We find that the tactical turrets need a bit of time to wear-in, the more we use them the crisper the clicks get. This has something to do with the rubber rings seating I was told. We usually take ten minutes and rotate new turrets all the way up and down, left and right a few times to get them "clickier".

I have not had to do this with my Nightforce NXS scopes, nor a great old B&L Tactical - they snap each click really crisp. Have played with US Optics and felt them to be very crisp, not sure about accuracy and repeatability but they should be perfect given the price of those scopes. I use a Nikon 6-20 that also has very crisp clicks - superb optics. Find the Burris Black Diamond turrets to be crisp, seem to be accurate and repeatable but I have not worked them as much as the Leupolds and NXS's.

The big tactical turrets will spoil a person, they are very impressive performers.
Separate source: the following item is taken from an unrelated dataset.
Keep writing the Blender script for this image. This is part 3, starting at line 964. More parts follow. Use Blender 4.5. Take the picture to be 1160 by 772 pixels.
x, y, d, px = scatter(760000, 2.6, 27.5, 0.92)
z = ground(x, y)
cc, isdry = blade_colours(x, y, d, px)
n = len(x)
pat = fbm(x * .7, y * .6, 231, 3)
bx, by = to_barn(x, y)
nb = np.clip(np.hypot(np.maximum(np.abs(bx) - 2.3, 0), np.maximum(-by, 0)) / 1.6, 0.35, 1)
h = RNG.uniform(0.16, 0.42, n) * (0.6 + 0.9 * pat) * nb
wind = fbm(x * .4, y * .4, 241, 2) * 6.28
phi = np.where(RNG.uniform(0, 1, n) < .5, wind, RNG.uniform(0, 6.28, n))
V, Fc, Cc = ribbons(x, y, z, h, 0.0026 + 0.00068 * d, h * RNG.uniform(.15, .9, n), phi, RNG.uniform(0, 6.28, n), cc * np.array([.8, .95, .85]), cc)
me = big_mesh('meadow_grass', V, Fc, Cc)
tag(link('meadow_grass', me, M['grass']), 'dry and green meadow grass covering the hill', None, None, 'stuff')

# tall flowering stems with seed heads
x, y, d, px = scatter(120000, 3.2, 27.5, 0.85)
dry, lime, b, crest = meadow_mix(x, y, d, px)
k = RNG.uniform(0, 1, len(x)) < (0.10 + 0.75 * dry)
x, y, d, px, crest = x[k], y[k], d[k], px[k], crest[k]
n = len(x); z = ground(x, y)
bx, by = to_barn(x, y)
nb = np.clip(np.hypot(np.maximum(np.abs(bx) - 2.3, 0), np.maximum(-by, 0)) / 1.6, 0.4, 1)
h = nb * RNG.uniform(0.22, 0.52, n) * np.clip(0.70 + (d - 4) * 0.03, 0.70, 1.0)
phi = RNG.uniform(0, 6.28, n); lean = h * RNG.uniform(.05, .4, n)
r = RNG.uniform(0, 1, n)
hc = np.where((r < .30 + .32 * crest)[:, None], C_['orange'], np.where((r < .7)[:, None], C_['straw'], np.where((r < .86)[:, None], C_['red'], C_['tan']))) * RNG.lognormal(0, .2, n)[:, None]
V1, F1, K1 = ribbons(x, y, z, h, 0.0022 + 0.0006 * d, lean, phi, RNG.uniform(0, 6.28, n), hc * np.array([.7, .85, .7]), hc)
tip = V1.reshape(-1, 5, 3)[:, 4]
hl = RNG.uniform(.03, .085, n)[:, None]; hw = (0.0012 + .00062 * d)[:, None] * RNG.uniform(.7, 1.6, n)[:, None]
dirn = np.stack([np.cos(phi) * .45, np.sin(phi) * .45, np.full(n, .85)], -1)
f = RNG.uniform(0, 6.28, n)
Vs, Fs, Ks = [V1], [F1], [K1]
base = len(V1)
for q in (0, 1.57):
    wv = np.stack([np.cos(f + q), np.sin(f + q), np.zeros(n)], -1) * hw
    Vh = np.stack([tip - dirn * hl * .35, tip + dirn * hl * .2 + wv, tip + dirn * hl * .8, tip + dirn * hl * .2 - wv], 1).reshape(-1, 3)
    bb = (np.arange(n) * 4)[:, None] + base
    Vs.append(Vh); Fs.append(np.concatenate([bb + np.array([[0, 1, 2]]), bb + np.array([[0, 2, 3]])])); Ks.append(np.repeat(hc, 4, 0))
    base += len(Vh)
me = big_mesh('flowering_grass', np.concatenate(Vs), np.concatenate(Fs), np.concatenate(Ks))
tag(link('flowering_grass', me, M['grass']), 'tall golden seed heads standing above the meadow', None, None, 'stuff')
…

I have not used the target turrets nearly as much, would be interested to hear about their accuracy and repeatability.

Do you guys have the same opinion about Leupold adjustments - that they become better with use?

Interested in comments about accuracy of adjustments (do you get 1/4 inch when you put on a click?) and how well they return to a zero. There have been some interesting stories published about the inaccuracy of scope adjustments - that you don't get one minute of adjustment at long range like you expect to. The tests I am referring to took place some time ago, are current scopes bang-on?